Serve & Connect, which she founded, has a mission of fostering positive change through sustainable police and community partnerships.

“Community policing is often something that is very misunderstood, but at the core of community policing is community working together alongside police and police working alongside community.

“Police are one spoke on the public safety wheel, and it takes us working together. At Serve & Connect, we really focus on helping be that glue, that facilitator that helps magnify the impact for police and citizens to work together effectively. We’re very proud to grow our relationship with the City of Orangeburg,” Ray said.

She noted that Evering served as a member of Serve & Connect’s board of directors, while Austin was “just a model of community policing and a true heartfelt leader.”

“They’re very aligned with our mission and goals. We’ve been proud of the work that we’ve done and look forward to continuing to see that grow together,” Ray said.

Evering said Austin has indeed been an example of a good leader.

“He was hired at a time where the nation was rife with strife as it relates to law enforcement and policing, but it is on Chief Austin’s heart to be a community partner. He has led that effort, and it has culminated into this into Safe Haven. We’re so fortunate to have Chief Austin leading this charge,” he said.

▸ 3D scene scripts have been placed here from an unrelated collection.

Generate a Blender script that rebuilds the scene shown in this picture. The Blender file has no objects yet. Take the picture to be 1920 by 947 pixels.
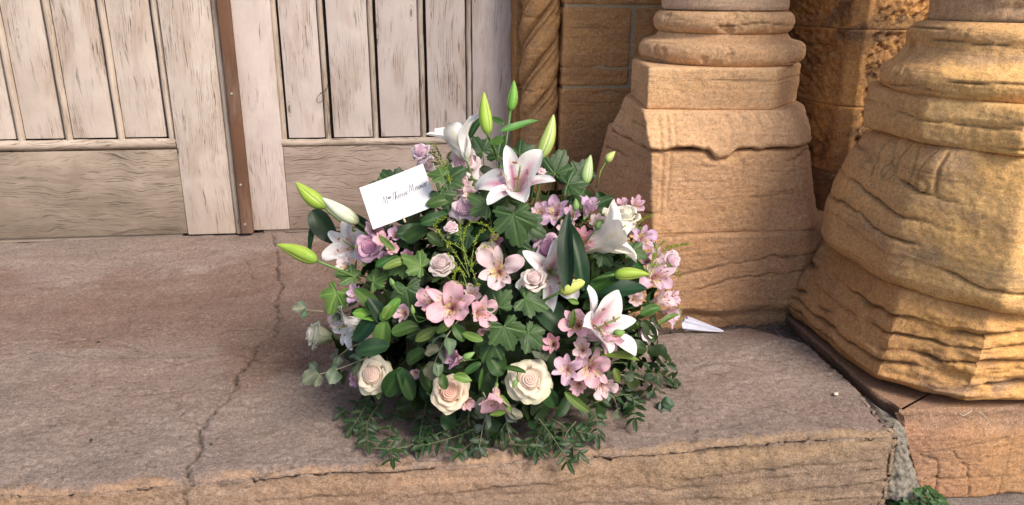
import bpy, math, random
import numpy as np
from math import sin, cos, tan, pi, radians, sqrt, exp
from mathutils import Vector, Matrix, Quaternion

# ------------------------------------------------------------------ camera, sky, sun, exposure
SC = bpy.context.scene
COL = SC.collection
CAMH = 0.75
TH, YAW, ROLL, FPX = radians(18.57), radians(7.45), radians(0.4), 1450.0
FW = np.array([sin(YAW)*cos(TH), cos(YAW)*cos(TH), -sin(TH)])
RT = np.array([cos(YAW), -sin(YAW), 0.0])
UP = np.cross(RT, FW)
RT, UP = RT*cos(ROLL)+UP*sin(ROLL), UP*cos(ROLL)-RT*sin(ROLL)
CC = np.array([0.0, 0.0, CAMH])
cd = bpy.data.cameras.new('camera'); cam = bpy.data.objects.new('camera', cd); COL.objects.link(cam)
cd.sensor_width = 36.0; cd.lens = FPX/1920*36.0; cd.clip_start = 0.05; cd.clip_end = 2000
cam.matrix_world = Matrix(((RT[0], UP[0], -FW[0], 0), (RT[1], UP[1], -FW[1], 0), (RT[2], UP[2], -FW[2], CAMH), (0, 0, 0, 1)))
SC.camera = cam
def ray(x, y): return FW + RT*(x-960)/FPX + UP*(473.5-y)/FPX
def atZ(x, y, z): d = ray(x, y); return CC + d*(z-CC[2])/d[2]
def atY(x, y, Y): d = ray(x, y); return CC + d*Y/d[1]
def atD(x, y, D): d = ray(x, y); return CC + d*D

SUN_EL, SUN_AZ = radians(44), radians(36)          # azimuth: from straight behind the camera towards the right
sdir = Vector((sin(SUN_AZ)*cos(SUN_EL), -cos(SUN_AZ)*cos(SUN_EL), sin(SUN_EL)))   # towards the sun
w = bpy.data.worlds.new('World'); SC.world = w; w.use_nodes = True
nt = w.node_tree; bg = nt.nodes['Background']
sky = nt.nodes.new('ShaderNodeTexSky'); sky.sky_type = 'NISHITA'; sky.sun_disc = False
sky.sun_elevation = SUN_EL; sky.sun_rotation = pi - SUN_AZ if True else 0
sky.air_density = 1.0; sky.dust_density = 3.0; sky.ozone_density = 0.6
nt.links.new(sky.outputs[0], bg.inputs[0]); bg.inputs[1].default_value = 0.12
sl = bpy.data.lights.new('sun', 'SUN'); sl.energy = 2.8; sl.angle = radians(24); sl.color = (1.0, 0.90, 0.76)
so = bpy.data.objects.new('sun', sl); COL.objects.link(so); so.rotation_euler = sdir.to_track_quat('Z', 'Y').to_euler()
so.location = (2, -4, 5)
vs = SC.view_settings; vs.view_transform = 'Standard'; vs.look = 'None'; vs.exposure = 0.64; vs.gamma = 1.0
try: vs.use_curve_mapping = False
except Exception: pass

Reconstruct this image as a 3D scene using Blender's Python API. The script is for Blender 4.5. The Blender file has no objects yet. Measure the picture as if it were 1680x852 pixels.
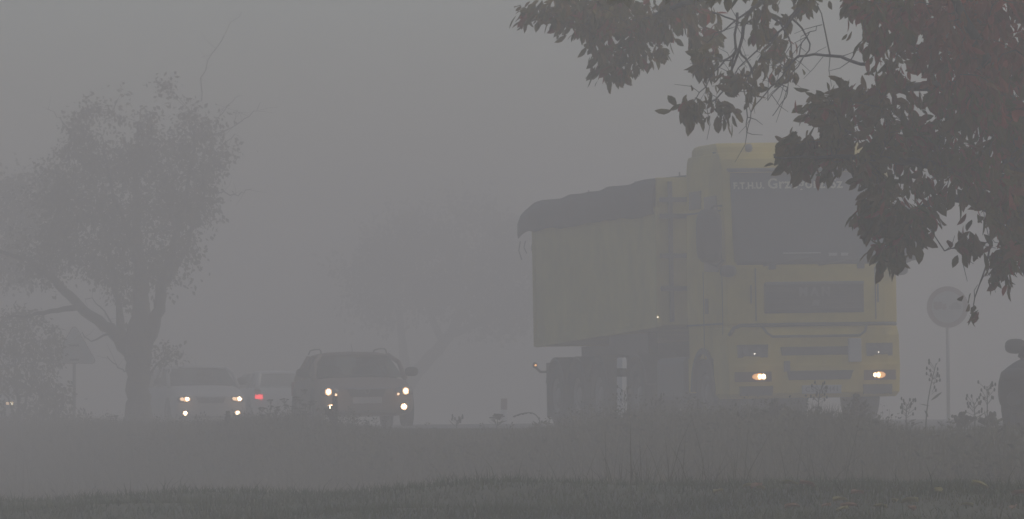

Orangeburg Mayor Michael C. Butler said, “We are so thankful for this grand opening of Safe Haven. I want to thank Chief Austin and his staff at the Department of Public Safety, along with our partners who are with us today.”

“We always are at our best to try to make Orangeburg become better, and we’re so glad for the collaboration. We have worked together to show our city how we’re moving it forward. … We always want to create a safe and healthy community for our citizens,” the mayor said.

Austin said his agency’s role with the center will be multi-faceted.

“One is we want to ensure that the community’s safe and secure. That is probably our best avenue for bringing in volunteers. Then we have a number of our officers who have expertise in various (areas). They will be able to provide assistance. So we are partners in this effort,” he said.

Andrea Loney, executive director of South Carolina Legal Services, said, “We’re here to help the residents with any social, civil kind of issues that they have. For example, one of the things that we find oftentimes in low-income communities is that children are not half going to school.

“They have some sort of educational problems. So we consider ourselves a part of the whole prevention of the school-to-prison pipeline by trying to help parents get the necessary services that their children need before they get into trouble,” she said. That includes representing them in school suspension and expulsion cases and with individual educational placement issues.

“In addition to that, we provide legal representation in the area of domestic violence. … Violence is not always physical. It’s the whole mental issue. It’s also all of the exploitation, because we’ve seen a lot of that with senior citizens nowadays,” she said.

Kimberly McKnight, a resident of Hampton Chase Apartments, said she appreciates the Safe Haven and what it represents.

“I think it’s good because we have the (Orangeburg) Manor (Apartments) nearby, and we have all of this community with kids staying in and the crime rate in this area.

“Once they see that the officers are more active, … then hopefully the crime rate will decrease. They said they’re going to interact more with the kids, give them something to do. I think it’ll be great,” she said.

Sherall Thompson, a resident of nearly Dogwood Crossing, said, “It means a lot to me for the youth that’s out here. There’s been nothing for them to do in this area. Some of them don’t have transportation to get to where they want to go. This will be a safe place for them.”

She thanked ODPS officer Devon Gilmore because he, “really pushed for us to have this Safe Haven.”

“I hope they’ll still be out here when this is over,” Thompson said.

The creation of a Safe Haven was made possible with the help of the following partners: CASA Family Systems; Orangeburg Area Mental Health; SC Works; Salvation Army; OCAB Community Action Agency; Tiffany Grant Foundation; Family Solutions; Orangeburg-Calhoun Technical College; NAACP; Vocational Rehabilitation Orangeburg; Cooperative Church Ministries of Orangeburg; Tri-County Commission on Alcohol and Drug Abuse; S.C. Department of Social Services; First Steps; DAZZ; and South Carolina Legal Services.